In the past year, Citi has, we think, managed to get some pretty attractive economics on senior securitisation exposures, leading the charge on the “loan note” structures which have helped specialist lenders get their deals away in tough times. But these tickets, though large, have been in the £200m kind of range, rather than the £2.3bn seen here…

Tied up

Embattled German real estate firm Vivion Investments continues to collect headlines (and analysis from us at 9fin; here’s Part 1 of a deep dive for subscribers) following the release of a report by activist short-seller Muddy Waters in mid-December.

But it seems to have cleared out its most immediate maturity, with Ribbon Finance 2018, a hotel-backed CMBS linked to the group, announcing on Thursday that it would be redeemed this January, ahead of the April 2023 loan maturity.

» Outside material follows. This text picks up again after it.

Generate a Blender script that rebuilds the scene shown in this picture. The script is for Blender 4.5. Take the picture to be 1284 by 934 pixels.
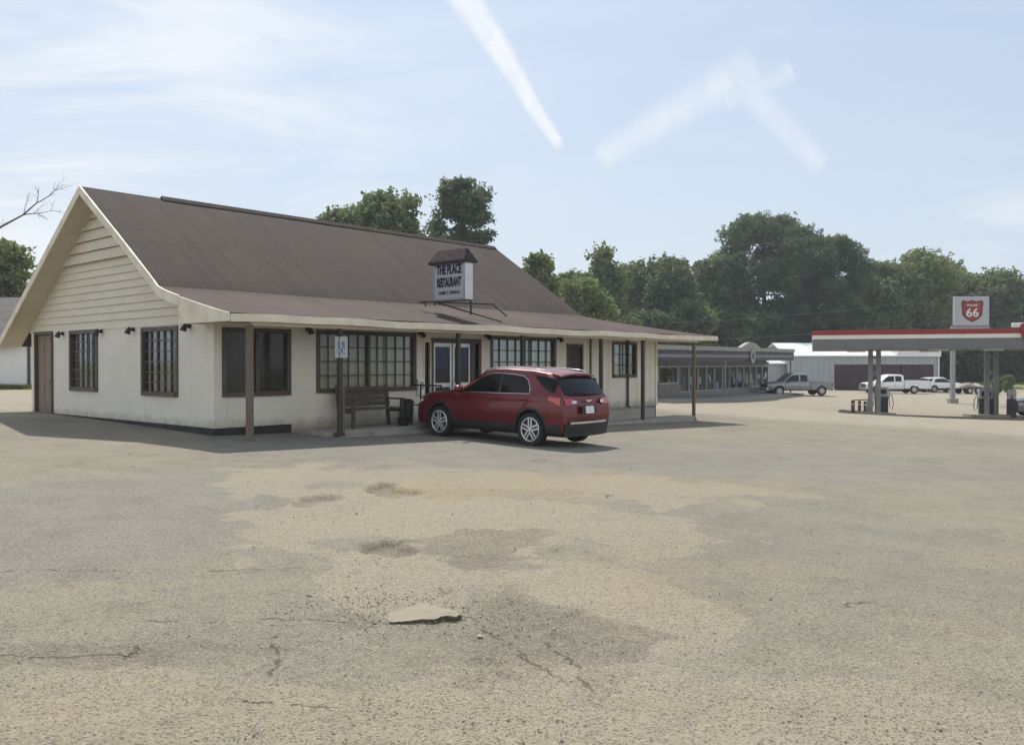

Vivion has been saying since at least September that it’s been working on a refi of the portfolio, and we’ve also heard vague rumblings of a sale process (may have simply been an exploratory exercise). The Ribbon portfolio has a fairly low LTV, the structure has been heavily supported by the sponsor and the mezz debt was cleared out, so what’s left ought to eminently financeable.

The question, though, remains who has financed it and how? Goldman Sachs arranged the last deal, and held the risk retention; it’s certainly possible that another CMBS could emerge, but we’d think the noise around the sponsor would point away from a public process. Single investors with courage and conviction in their credit work are needed for this kind of thing, and Vivion is surely smart enough to pay whatever the going rate is to get this cleared out.

MIA

Thanks to the fine folk at EuroABS for flagging one of the weirdest announcements we’ve seen in a while to me (basically since the last round of Rizwan).

This relates to a pre-crisis CDO of ABS, Cavendish Square Funding, which has been merrily minding its own business and deleveraging over the last decade, to the point where the class C is now triple-A rated. Indeed, it’s pretty close to fully paying off the rated notes.

Anyhow, as of last month, the collateral administrator reached out to the manager, AE Global Investment Solutions, to sign off the monthly report, and received no response. This created a cascade of unfortunate effects….the report can’t be sent to the various counterparties, the note valuation report can’t be created, and therefore payments cannot be made….and there’s now an event of default outstanding.

“The Issuer and the Collateral Administrator have made repeated attempts to contact the Collateral Manager to finalise the October Monthly Report, and in turn the Note Valuation Report, however to date no response has been forthcoming.”

We haven’t been able to dig up good performance metrics on the deal — according to the rating agencies, it was mostly backed by Spanish RMBS, presumably of the pre-crisis variety — so hard to tell if AE Global Investment Solutions, whatever that is, is walking away from peanuts or a fortune, but it’s extremely odd behaviour nonetheless. What do you do if they just….stop answering? One thing to contemplate in future drafting, I suppose.

There doesn’t seem to be much of a website for AE Global Investment Solutions, though there’s a tantalising link to a password-protected area. But Companies House reveals it is run by one John Daly. If you see John, ask him if he wants his CDO back, I guess?